• _SOURCE MATERIAL_:
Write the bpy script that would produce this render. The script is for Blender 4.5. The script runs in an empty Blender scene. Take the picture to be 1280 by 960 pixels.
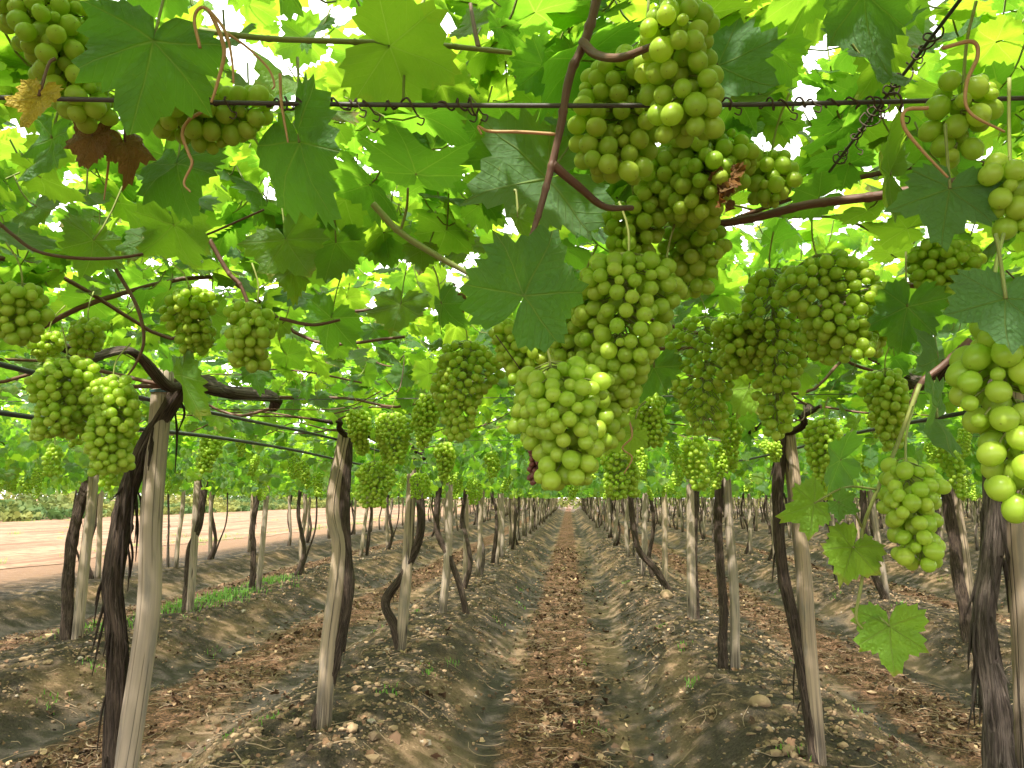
import bpy, math, random
import numpy as np
from mathutils import Vector, Matrix

R = math.radians
SC = bpy.context.scene
COL = SC.collection
rng = np.random.default_rng(11)
random.seed(5)

# ------------------------------------------------------------------ camera
CAM_H = 1.40
F = 940.0                                   # focal length in pixels of the 1280 px wide photograph
YAW, PITCH = R(4.30), R(8.55)
cam_d = bpy.data.cameras.new("camera"); cam = bpy.data.objects.new("camera", cam_d); COL.objects.link(cam)
cam_d.sensor_width = 36.0; cam_d.lens = 36.0 * F / 1280.0
cam_d.clip_start = 0.02; cam_d.clip_end = 2000
cam.location = (0, 0, CAM_H)
cam.rotation_euler = (R(90) + PITCH, 0, YAW)
SC.camera = cam

# ------------------------------------------------------------------ sky, sun, exposure
SUN_EL, SUN_AZ = 58.0, 200.0                # degrees; azimuth clockwise from +Y (the rows run along +Y)
w = bpy.data.worlds.new("World"); SC.world = w; w.use_nodes = True
nt = w.node_tree; nt.nodes.clear()
sky = nt.nodes.new("ShaderNodeTexSky"); sky.sky_type = 'NISHITA'; sky.sun_disc = False
sky.sun_elevation = R(SUN_EL); sky.sun_rotation = R(SUN_AZ)
sky.air_density = 1.0; sky.dust_density = 5.0; sky.ozone_density = 1.0
bg = nt.nodes.new("ShaderNodeBackground"); bg.inputs[1].default_value = 0.15
wo = nt.nodes.new("ShaderNodeOutputWorld")
# thin bright cloud over most of the sky
tcw = nt.nodes.new("ShaderNodeTexCoord"); nzw = nt.nodes.new("ShaderNodeTexNoise"); nzw.inputs["Scale"].default_value = 2.2; nzw.inputs["Detail"].default_value = 5
mrw = nt.nodes.new("ShaderNodeMapRange"); mrw.inputs[1].default_value = .3; mrw.inputs[2].default_value = .6; mrw.inputs[3].default_value = .72; mrw.inputs[4].default_value = .97
mxw = nt.nodes.new("ShaderNodeMix"); mxw.data_type = 'RGBA'; mxw.inputs[7].default_value = (9.6, 9.5, 9.3, 1)
nt.links.new(tcw.outputs["Generated"], nzw.inputs["Vector"]); nt.links.new(nzw.outputs[0], mrw.inputs[0]); nt.links.new(mrw.outputs[0], mxw.inputs[0])
nt.links.new(sky.outputs[0], mxw.inputs[6]); nt.links.new(mxw.outputs[2], bg.inputs[0]); nt.links.new(bg.outputs[0], wo.inputs[0])
sun_d = bpy.data.lights.new("sun", 'SUN'); sun = bpy.data.objects.new("sun", sun_d); COL.objects.link(sun)
sun_d.energy = 3.6; sun_d.angle = R(1.5); sun_d.color = (1.0, 0.95, 0.86)
_sd = Vector((math.sin(R(SUN_AZ)) * math.cos(R(SUN_EL)), math.cos(R(SUN_AZ)) * math.cos(R(SUN_EL)), math.sin(R(SUN_EL))))
sun.rotation_euler = _sd.to_track_quat('Z', 'Y').to_euler()
SC.view_settings.view_transform = 'Standard'; SC.view_settings.look = 'None'
SC.view_settings.gamma = 1.0; SC.view_settings.use_curve_mapping = False
SC.view_settings.exposure = 1.74
SC.render.engine = 'CYCLES'
cy = SC.cycles
cy.use_denoising = True
try: cy.denoiser = 'OPENIMAGEDENOISE'
except Exception: pass
cy.max_bounces = 8; cy.diffuse_bounces = 5; cy.glossy_bounces = 3; cy.transmission_bounces = 6
cy.transparent_max_bounces = 4; cy.caustics_reflective = False; cy.caustics_refractive = False
cy.sample_clamp_indirect = 6.0; cy.use_adaptive_sampling = True; cy.adaptive_threshold = 0.015

# ------------------------------------------------------------------ camera maths (places things at their real depth)
_f = np.array([-math.sin(YAW) * math.cos(PITCH), math.cos(YAW) * math.cos(PITCH), math.sin(PITCH)])
_r = np.array([math.cos(YAW), math.sin(YAW), 0.0])
_u = np.cross(_r, _f)
C0 = np.array([0, 0, CAM_H])
def ray(px, py): return _f + (px - 640) / F * _r - (py - 480) / F * _u
def atd(px, py, d): return C0 + d * ray(px, py)                      # at a depth along the view
def aty(px, py, y):                                                  # at a distance along the rows
    v = ray(px, py); return C0 + v * (y / v[1])
def proj(P):
    Q = np.asarray(P) - C0
    d = Q @ _f
    dd = np.where(np.abs(d) < 1e-6, 1e-6, d)
    return 640 + F * (Q @ _r) / dd, 480 - F * (Q @ _u) / dd, d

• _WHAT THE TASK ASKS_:
Restate the entire listing word for word, excluding pictures.

• _FINISHED EXERCISE_:
Write the bpy script that would produce this render. The script is for Blender 4.5. The script runs in an empty Blender scene. Take the picture to be 1280 by 960 pixels.
import bpy, math, random
import numpy as np
from mathutils import Vector, Matrix

R = math.radians
SC = bpy.context.scene
COL = SC.collection
rng = np.random.default_rng(11)
random.seed(5)

# ------------------------------------------------------------------ camera
CAM_H = 1.40
F = 940.0                                   # focal length in pixels of the 1280 px wide photograph
YAW, PITCH = R(4.30), R(8.55)
cam_d = bpy.data.cameras.new("camera"); cam = bpy.data.objects.new("camera", cam_d); COL.objects.link(cam)
cam_d.sensor_width = 36.0; cam_d.lens = 36.0 * F / 1280.0
cam_d.clip_start = 0.02; cam_d.clip_end = 2000
cam.location = (0, 0, CAM_H)
cam.rotation_euler = (R(90) + PITCH, 0, YAW)
SC.camera = cam

# ------------------------------------------------------------------ sky, sun, exposure
SUN_EL, SUN_AZ = 58.0, 200.0                # degrees; azimuth clockwise from +Y (the rows run along +Y)
w = bpy.data.worlds.new("World"); SC.world = w; w.use_nodes = True
nt = w.node_tree; nt.nodes.clear()
sky = nt.nodes.new("ShaderNodeTexSky"); sky.sky_type = 'NISHITA'; sky.sun_disc = False
sky.sun_elevation = R(SUN_EL); sky.sun_rotation = R(SUN_AZ)
sky.air_density = 1.0; sky.dust_density = 5.0; sky.ozone_density = 1.0
bg = nt.nodes.new("ShaderNodeBackground"); bg.inputs[1].default_value = 0.15
wo = nt.nodes.new("ShaderNodeOutputWorld")
# thin bright cloud over most of the sky
tcw = nt.nodes.new("ShaderNodeTexCoord"); nzw = nt.nodes.new("ShaderNodeTexNoise"); nzw.inputs["Scale"].default_value = 2.2; nzw.inputs["Detail"].default_value = 5
mrw = nt.nodes.new("ShaderNodeMapRange"); mrw.inputs[1].default_value = .3; mrw.inputs[2].default_value = .6; mrw.inputs[3].default_value = .72; mrw.inputs[4].default_value = .97
mxw = nt.nodes.new("ShaderNodeMix"); mxw.data_type = 'RGBA'; mxw.inputs[7].default_value = (9.6, 9.5, 9.3, 1)
nt.links.new(tcw.outputs["Generated"], nzw.inputs["Vector"]); nt.links.new(nzw.outputs[0], mrw.inputs[0]); nt.links.new(mrw.outputs[0], mxw.inputs[0])
nt.links.new(sky.outputs[0], mxw.inputs[6]); nt.links.new(mxw.outputs[2], bg.inputs[0]); nt.links.new(bg.outputs[0], wo.inputs[0])
sun_d = bpy.data.lights.new("sun", 'SUN'); sun = bpy.data.objects.new("sun", sun_d); COL.objects.link(sun)
sun_d.energy = 3.6; sun_d.angle = R(1.5); sun_d.color = (1.0, 0.95, 0.86)
_sd = Vector((math.sin(R(SUN_AZ)) * math.cos(R(SUN_EL)), math.cos(R(SUN_AZ)) * math.cos(R(SUN_EL)), math.sin(R(SUN_EL))))
sun.rotation_euler = _sd.to_track_quat('Z', 'Y').to_euler()
SC.view_settings.view_transform = 'Standard'; SC.view_settings.look = 'None'
SC.view_settings.gamma = 1.0; SC.view_settings.use_curve_mapping = False
SC.view_settings.exposure = 1.74
SC.render.engine = 'CYCLES'
cy = SC.cycles
cy.use_denoising = True
try: cy.denoiser = 'OPENIMAGEDENOISE'
except Exception: pass
cy.max_bounces = 8; cy.diffuse_bounces = 5; cy.glossy_bounces = 3; cy.transmission_bounces = 6
cy.transparent_max_bounces = 4; cy.caustics_reflective = False; cy.caustics_refractive = False
cy.sample_clamp_indirect = 6.0; cy.use_adaptive_sampling = True; cy.adaptive_threshold = 0.015

# ------------------------------------------------------------------ camera maths (places things at their real depth)
_f = np.array([-math.sin(YAW) * math.cos(PITCH), math.cos(YAW) * math.cos(PITCH), math.sin(PITCH)])
_r = np.array([math.cos(YAW), math.sin(YAW), 0.0])
_u = np.cross(_r, _f)
C0 = np.array([0, 0, CAM_H])
def ray(px, py): return _f + (px - 640) / F * _r - (py - 480) / F * _u
def atd(px, py, d): return C0 + d * ray(px, py)                      # at a depth along the view
def aty(px, py, y):                                                  # at a distance along the rows
    v = ray(px, py); return C0 + v * (y / v[1])
def proj(P):
    Q = np.asarray(P) - C0
    d = Q @ _f
    dd = np.where(np.abs(d) < 1e-6, 1e-6, d)
    return 640 + F * (Q @ _r) / dd, 480 - F * (Q @ _u) / dd, d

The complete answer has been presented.